Quella crisi che bussa alle nostre porte

In questo momento di incertezza generale le Acli lodigiane, capillarmente presenti sul territorio lodigiano con i loro circoli e servizi, vogliono portare all’attenzione dei lodigiani alcuni flash che evidenziano una serie di criticità e problematiche legate a quel mondo del lavoro debole che la crisi globale ha ulteriormente e drammaticamente aggravato. Chiarisco subito che questi rilievi non hanno basi scientifiche ma derivano, essenzialmente, dal vissuto quotidiano dei nostri operatori in costante colloquio e ascolto con le circa 20.000 persone che annualmente si rapportano con il nostro sistema.

Paradossalmente in questo momento in cui parecchi lavoratori vengono privati dell’occupazione, riscontriamo che taluni, con la complicità di aziende o imprenditori compiacenti, continuano nella doppia occupazione, con contratti di consulenza o lavoro in nero a scapito delle giovani generazioni e delle possibilità di rientro di quei lavoratori precocemente espulsi dalla realtà produttiva.

Il mondo femminile rimane ancora un anello debole della catena lavorativa e spesso la maternità è ancora un ostacolo alla piena realizzazione della donna nel mondo del lavoro.
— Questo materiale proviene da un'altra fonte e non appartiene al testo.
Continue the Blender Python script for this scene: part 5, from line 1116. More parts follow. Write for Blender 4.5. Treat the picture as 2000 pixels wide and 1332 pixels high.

I diversamente abili sono spesso impiegati in lavori che ledono la loro dignità aumentando il senso di frustrazione e di disagio che a volte consegue alla disabilità.

I lavoratori stranieri quando regolarmente assunti spesso vengono utilizzati come calmiere per le pretese salariali e normative di altri lavoratori.

La flessibilità, che avrebbe dovuto creare maggiori opportunità di lavoro e sicurezza sociale, è stata snaturata e colpevolmente trasformata in precarietà.

La globalizzazione che, mal gestita e opportunamente manipolata, ha causato l’esternalizzazione di numerosi cicli produttivi con la nascita incontrollata e mal regolamentata di cooperative che vengono a loro volta espulse dal mondo del lavoro alla prima difficoltà imprenditoriale con conseguente perdita del posto del socio lavoratore, che proprio in quanto socio non ha nessun tipo di tutela sociale.

E parlando di tutela sociale non possiamo non rilevare che oggi l’impalcato degli ammortizzatori sociali riesce a malapena a sostenere solo quei lavoratori già inseriti nel mondo del lavoro e con contratti a tempo indeterminato.

Infine, ma non ultimo in ordine di importanza rileviamo la mancanza di un sostegno concreto alla famiglia, sostegno che si esplicita dando il dovuto rilievo ed importanza al lavoro domestico riconoscendo il coniuge che decide per tale scelta.

Abbiamo ritenuto di condividere con i lettori de “Il Cittadino” queste constatazioni nell’auspicio di un impegno comune per la ricerca di un cammino di speranza per il lavoro debole ma soprattutto occupazione e dignità al lavoratore in quanto uomo.

Ripensando le parole di Benedetto XVI nella Caritas in Veritate “… il primo capitale da salvaguardare e difendere è l’uomo…” come Acli vogliamo condividere la convinzione che ormai è diventato urgente rivedere la politica dei consumi, orientandoli verso una nuova eticità. È altresì indispensabile mettere in campo modelli di vita e di comportamento più sobri, capaci di fermare la folle corsa che ci sta spingendo a possedere sempre qualcosa in più.

È opportuno privilegiare e diffondere, con visione meno pessimistica per il futuro, le testimonianze e le esperienze di aziende esemplari dove emerga un nuovo modo di lavorare, rispettoso della persona, e una nuova economia che si fa carico del bene comune e non orientata al profitto esasperato ed egoistico.

In particolare come Acli Lodigiane, attente al territorio, vogliamo impegnarci per stimolare le istituzioni affinché mettano in campo una seria politica, che individui programmi a sostegno di nuovi indirizzi produttivi e occupazionali con un’attenzione particolare per le attività artigianali, le piccole imprese e l’agricoltura che da sempre sono la spina dorsale e lavoro buono del nostro territorio.